На уровне же образов, мотивов, эмоций, идей — то есть всего того, что мы привыкли называть «содержанием» произведения,- выделить необычное было гораздо труднее. Казалось, что все предметы и действия, упоминаемые в литературе, — такие же, как те, которые мы встречаем в жизни: любовь — это любовь, которую каждый когда-нибудь переживал, а дерево — это дерево, которое каждый когда-нибудь видел; что тут можно выделять и систематизировать? Поэтому теории образов и мотивов античность нам не оставила, и до сих пор эта отрасль филологии даже не имеет установившегося названия: иногда ее называют «топика», от греческого «топос», мотив; иногда — тематика»; иногда — «иконика» или «эйдо гия», от греческого » » или » «, образ. Теорию образов и мотивов стало разрабатывать средневековье, а за ним классицизм, в соответствии с теорией простого, среднего и высокого стиля, образцами которых считались три произведения Вергилия: «Буколики», «Георгики» и «Энеида». Простой стиль, «Буколики»: герой — пастух, атрибут его — посох, животные — овцы, козы, растение — бук, вяз и пр.
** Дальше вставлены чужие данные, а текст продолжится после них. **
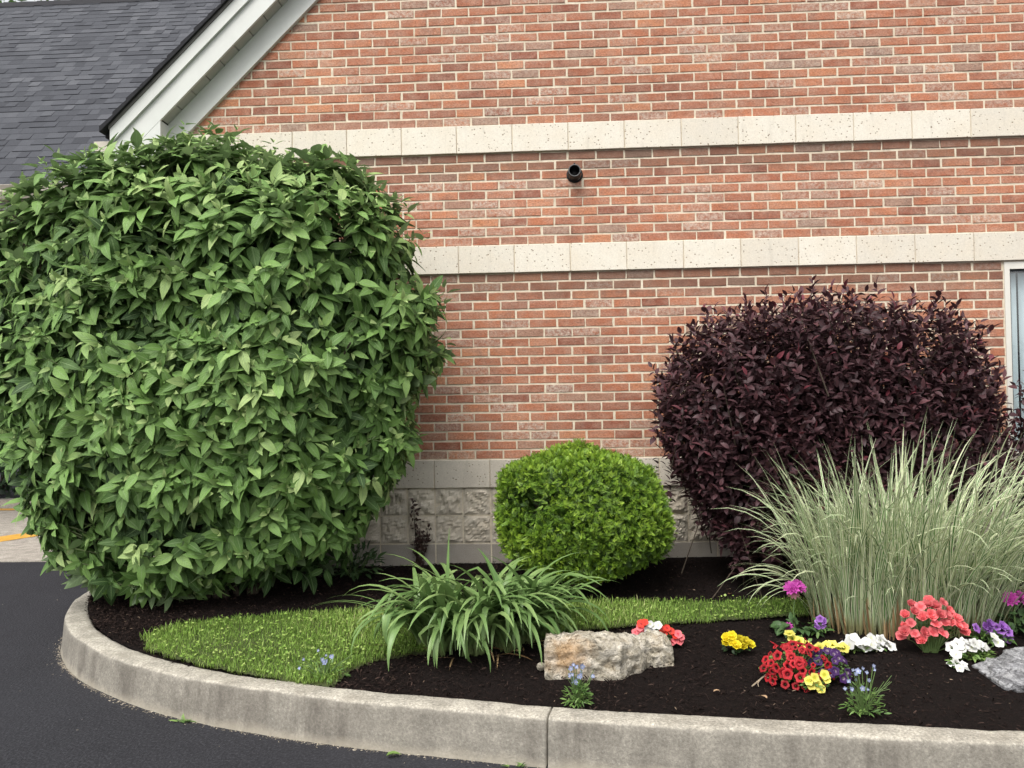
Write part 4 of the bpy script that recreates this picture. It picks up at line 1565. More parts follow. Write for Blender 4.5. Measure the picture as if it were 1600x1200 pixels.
# daylilies
dl = thing('daylily_clump', 'low spreading clump of broad arching strap leaves at the front of the lawn', 'perennial', (1.05, -1.62, 0.20))
B, T = [], []
fans = [(0.66, -1.62), (0.78, -1.72), (0.92, -1.60), (0.98, -1.72), (1.10, -1.58), (1.20, -1.66), (1.32, -1.54), (1.40, -1.48), (1.0, -1.46), (0.82, -1.50), (1.18, -1.46)]
for fx, fy in fans:
    fx = 1.085+(fx-1.03)*0.80
    f_az = rg.uniform(0, pi)
    for k in range(29):
        sgn = 1 if k % 2 else -1
        outx = (fx-1.085)/0.4
        az = f_az + (0 if sgn > 0 else pi) + rg.gauss(0, 0.55)
        if rg.random() < 0.45:
            az = math.atan2((fy+1.58)*2-0.45, outx*(0.45 if outx > 0 else 0.8)) + rg.gauss(0, 0.6)
        inner = 1-k/29
        L = rg.uniform(0.42, 0.66)
        lean = 0.05+0.33*(1-inner)+rg.random()*0.16
        cu = rg.uniform(1.7, 3.1)*(0.66+0.50*(1-inner))
        kn = (rg.uniform(0.55, 0.75), rg.uniform(0.5, 1.1)) if rg.random() < 0.2 else None
        B.append(blade((fx+rg.gauss(0, 0.025), fy+rg.gauss(0, 0.02), 0.185), az, lean, cu, L, rg.uniform(0.025, 0.043), 12, 0.30, kn, 1.5, rg.uniform(-0.3, 0.3), 0.55))
        T.append(min(1, max(0, rg.gauss(0.5, 0.22))))
for az, L, lean in ((pi*0.98, 0.85, 0.75), (pi*1.08, 0.80, 0.62), (pi*0.90, 0.80, 0.7)):
    s0 = 0.78 if cos(az) < 0 else 1.36
    B.append(blade((s0, -1.58, 0.19), az, lean, 1.35, L*0.85, 0.017, 12, 0.3, None, 1.2, 0.2, 0.4))
    T.append(0.6)
for xx, hh in ((0.90, 0.60),):
    B.append(blade((xx, -1.55, 0.19), 1.2, 0.02, 0.12, hh, 0.026, 8, 0.35, None, 1.5, 0.1, 0.35))
    T.append(0.45)
clump(dl, 'leaf', M['lily'], B, T, 300)
B, T = [], []
for k in range(26):
    fx, fy = rg.choice(fans)
    az = rg.uniform(pi, 2*pi)
    B.append(blade((fx+rg.gauss(0, 0.04), fy-0.05, 0.19), az, 0.9+rg.random()*0.5, 0.6, rg.uniform(0.10, 0.24), 0.010, 5, 0.2, None, 1.2, 0.6, 0.6))
    T.append(rg.random())
clump(dl, 'withered_leaf', M['miscdry'], B, T, 26)

# ------------------------------------------------------------------ flowers
def trumpet(R, depth, lobes=5, ruffle=0.10, seg=20, flare=1.0):
    prof = [(0.10, -1.0), (0.16, -0.55), (0.30, -0.18), (0.62, 0.02), (0.90, 0.05), (1.0, -0.02*flare)]
    V, L = [], []
    for i, (r, z) in enumerate(prof):
        for k in range(seg):
            t = 2*pi*k/seg
            lob = 1 + ruffle*cos(lobes*t)*(r**2)
            V.append((R*r*lob*cos(t), R*r*lob*sin(t), depth*z + R*0.07*sin(lobes*2*t+1)*(r**3)))
            L.append(min(1.0, r))
    F = []
    for i in range(len(prof)-1):
        for k in range(seg):
            F.append((i*seg+k, i*seg+(k+1) % seg, (i+1)*seg+(k+1) % seg, (i+1)*seg+k))
    V, L = np.array(V), np.array(L)
    return V, np.array(F), np.zeros(len(V)), L


def petals(R, n, width, layers=1, cup=0.2, ruffle=0.05, seed=0, closed=0.0):
    r_ = random.Random(seed)
    V, F, L = [], [], []
    for ly in range(layers):
        rr = R*(1-0.24*ly)
        lift = cup + ly*(0.85/ max(1, layers)) + closed
        for k in range(n):
            t0 = 2*pi*(k+0.5*(ly % 2))/n + r_.uniform(-0.12, 0.12)
            b = len(V)
            for i in range(4):
                s = i/3
                w = width*rr*(0.35, 0.95, 1.0, 0.55)[i]
                for j in (-1, 0, 1):
                    x = rr*s*cos(lift*s)*(1.0 if j == 0 or i < 3 else 0.86)
                    z = rr*s*sin(lift*s) + (abs(j)*0.10*rr*s) + r_.uniform(-1, 1)*ruffle*rr*s + 0.02*rr*ly
                    y = j*w*0.5
                    V.append((x*cos(t0)-y*sin(t0), x*sin(t0)+y*cos(t0), z))
                    L.append(s)
            for i in range(3):
                for j in range(2):
                    a = b+i*3+j
                    F.append((a, a+3, a+4, a+1))
    V = np.array(V)
    return V, np.array(F), np.zeros(len(V)), np.array(L)


def bloom_meshes(tm, mat, tints=4):
    out = []
    for V, F, A, L in tm:
        for k in range(tints):
            lf = np.stack([np.full(len(V), k/(tints-1)), A, L, np.ones(len(V))], 1)
            out.append(mk_mesh('bloom', V, F, mat, lf, True))
    return out


def place(root, me, p, d, spin=None, s=1.0, name='bloom', stem_from=None, stems=None, smat=None):
    o = bpy.data.objects.new(name, me)
    COL.objects.link(o)
    o.parent = root
    d = Vector(d).normalized()
    qd = d.to_track_quat('Z', 'Y')
    m = qd.to_matrix() @ Matrix.Rotation(random.uniform(0, 6.28) if spin is None else spin, 3, 'Z') @ Matrix.Scale(s, 3)
    m = m.to_4x4()
    m.translation = Vector(p) - Vector(root.location)
    o.matrix_basis = m
    if stems is not None and stem_from is not None:
        a, b = np.array(stem_from, float), np.array(p, float)
        mid = (a+b)/2 + np.array([0, 0, 0.015])
        stems.tube([a, mid, b - np.array(d)*0.004], [0.0022, 0.0018, 0.0014], 4, False)
    return o


LT = [strip(4, ovate(0.55, 0.75), 0.25, 0.12), strip(4, ovate(0.48, 0.7), 0.4, 0.08), strip(4, ovate(0.62, 0.8), 0.12, 0.15)]
NARROW = [strip(3, ovate(0.22, 0.8), 0.3, 0.1), strip(3, ovate(0.28, 0.8), 0.15, 0.15)]


def leafmound(root, c, rad, n, size, mat, T=LT, tint=0.5, flat=0.6, part=40, name='leaf', mass='foliage', up=0.45):
    lv = Leaves(T)
    c = np.array(c)
    U = rand_unit(n)
    U[:, 2] = np.abs(U[:, 2])
    k = rng.random(n)**0.4
    P = c + U*np.array(rad)*k[:, None]
    P[:, 2] = np.maximum(P[:, 2], bed_z(P[:, 0], P[:, 1])+0.004)
    D = U*np.array([1, 1, flat]) + rng.normal(0, 0.35, (n, 3))
    lv.add(P - U*size*0.4, frames(D, rng.normal(0, 0.35, (n, 3))+np.array([0, -0.15, 1.0])+U*up), size*rng.uniform(0.6, 1.2, n), rng.normal(tint, 0.22, n))
    lv.emit(root, name, mat, part, mass, 6)


def bz(x, y):
    return float(bed_z(x, y))


def dome(c, rad, n, zmin=-0.1, front=0.0, sep=0.0):
    """spread directions over the visible top of a mound"""
    out = []
    tries = 0
    while len(out) < n and tries < 4000:
        tries += 1
        u = rand_unit(1)[0]
        if u[2] < zmin or u[1] > 0.55:
            continue
        p = np.array(c)+u*np.array(rad)
        if sep and any(np.linalg.norm((p-q)*np.array([1, 0.6, 1])) < sep for q, _ in out):
            continue
        out.append((p, u))
    return out


# coral begonia
x, y = 3.30, -1.69
z = bz(x, y)
beg = thing('coral_begonia', 'tall coral pink begonia with double blooms on bare pale stems', 'flower', (x, y, z))
BM = bloom_meshes([petals(0.029, 5, 0.95, 3, 0.25, 0.14, 1), petals(0.030, 6, 0.9, 2, 0.35, 0.16, 2), petals(0.028, 4, 1.1, 1, 0.15, 0.12, 3)], M['coral'])
st = MB()
bl_pos = [(-0.135, -0.02, 0.135), (-0.115, -0.05, 0.165), (-0.155, -0.03, 0.095), (-0.10, -0.06, 0.115), (-0.085, -0.03, 0.215), (-0.05, -0.02, 0.235), (-0.01, -0.01, 0.24), (0.03, -0.01, 0.235),
          (0.075, 0.0, 0.25), (-0.055, -0.05, 0.195), (-0.015, -0.06, 0.205), (0.03, -0.06, 0.21), (0.065, -0.05, 0.20), (0.0, -0.075, 0.165), (0.045, -0.075, 0.17), (0.085, -0.05, 0.165),
          (-0.02, -0.08, 0.13), (-0.055, -0.07, 0.125), (0.025, -0.085, 0.125), (0.135, -0.02, 0.175), (0.155, -0.03, 0.14), (0.165, -0.02, 0.115), (0.145, -0.05, 0.045), (0.115, 0.02, 0.20),
          (-0.12, 0.0, 0.19), (-0.075, 0.02, 0.235), (0.02, 0.03, 0.25), (0.125, -0.045, 0.15), (-0.15, -0.055, 0.125), (-0.075, -0.075, 0.09)]
for dx, dy, dz in bl_pos:
    p = (x+dx*0.95, y+dy, z+dz-0.012)
    place(beg, random.choice(BM), p, (dx*2.2+rng.normal(0, .25), -0.75+rng.normal(0, .2), 0.75), None, random.uniform(0.85, 1.15), 'bloom', (x+dx*0.12, y, z-0.01), st)
for k in range(9):
    a = -0.8+k*0.2
    st.tube([(x+a*0.03, y-0.01, z-0.02), (x+a*0.06, y-0.02, z+0.05), (x+a*0.12, y-0.01, z+0.14)], [0.0055, 0.005, 0.003], 5)
st.build('stem', M['stemgreen'], beg)
leafmound(beg, (x+0.05, y+0.05, z+0.07), (0.13, 0.06, 0.10), 34, 0.06, M['leafdark'], LT, 0.75, 0.2, 20)

# mixed calibrachoa at the front: red, violet and yellow plants grown into one another
CT = [trumpet(0.0185, 0.020, 5, 0.10), trumpet(0.0205, 0.018, 5, 0.14), trumpet(0.020, 0.020, 5, 0.12, 20, -1.5)]
RB = bloom_meshes(CT, M['red'])
x, y = 2.535, -2.05
z = bz(x, y)
cr = thing('red_calibrachoa', 'wide mound of small red trumpet flowers at the front of the mulch', 'flower', (x, y, z))
st = MB()
for p, u in dome((x+0.015, y, z+0.045), (0.145, 0.11, 0.125), 62, -0.25, 0, 0.020):
    p = p + rng.normal(0, 0.008, 3)
    place(cr, random.choice(RB), p, (u[0]*0.8+rng.normal(0, .38), u[1]-0.40, u[2]*0.6+0.45+rng.normal(0, .38)), None, random.choice((0.6, 0.85, 0.95, 1.0, 1.1, 1.15)), 'bloom', (x+u[0]*0.03, y, z), st)
st.build('stem', M['stemgreen'], cr)
leafmound(cr, (x+0.015, y+0.01, z+0.03), (0.165, 0.12, 0.12), 420, 0.022, M['leaf'], LT, 0.65, 0.5, 40)
VB = bloom_meshes(CT, M['violet'])
x, y = 2.695, -2.05
z = bz(x, y)
cv = thing('violet_calibrachoa', 'dark violet trumpet flowers on the right flank of the red mound', 'flower', (x, y, z))
st = MB()
for p, u in dome((x-0.01, y, z+0.045), (0.085, 0.085, 0.095), 20, -0.2, 0, 0.02):
    place(cv, random.choice(VB), p, (u[0]*0.7, u[1]-0.55, u[2]*0.6+0.45), None, random.uniform(0.85, 1.1), 'bloom', (x, y, z), st)
st.build('stem', M['stemgreen'], cv)
leafmound(cv, (x, y+0.01, z+0.03), (0.095, 0.09, 0.10), 220, 0.020, M['leaf'], LT, 0.5, 0.5, 30)
YB = bloom_meshes([trumpet(0.021, 0.012, 5, 0.10), petals(0.021, 5, 1.0, 1, 0.1, 0.05, 8)], M['paleyel'])
x, y = 2.60, -2.17
z = bz(x, y)
cy_ = thing('yellow_calibrachoa', 'small group of round yellow blooms below the violet flowers', 'flower', (x, y, z))
st = MB()
for dx, dz in ((-0.045, 0.052), (-0.02, 0.066), (0.022, 0.078), (0.03, 0.06), (-0.008, 0.035), (0.004, 0.018), (-0.035, 0.034)):
    place(cy_, random.choice(YB), (x+dx, y-0.01, z+dz), (dx*3, -0.9, 0.5), None, random.uniform(0.95, 1.15), 'bloom', (x, y+0.01, z), st)
st.build('stem', M['stemgreen'], cy_)
leafmound(cy_, (x-0.02, y+0.02, z+0.02), (0.07, 0.05, 0.05), 120, 0.02, M['leaf'], LT, 0.7, 0.5, 20)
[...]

Средний стиль, «Георгики»: герой — пахарь, атрибут — плуг, животное — бык, растения — яблоня, груша и пр. Высокий стиль, «Энеида»: герой — вождь, атрибут — меч, скипетр, животное — конь, растения — лавр, кедр и пр. Все это было сведено в таблицу, которая называлась «Вергилиев круг»: чтобы выдержать стиль, нужно было не выходить из круга приписанных к нему образов. Эпоха романтизма и затем реализма, разумеется, с отвращением отбросила все эти предписания, но ничем их не заменила, и от этого ощутимо страдает и литературная теория, и литературная практика.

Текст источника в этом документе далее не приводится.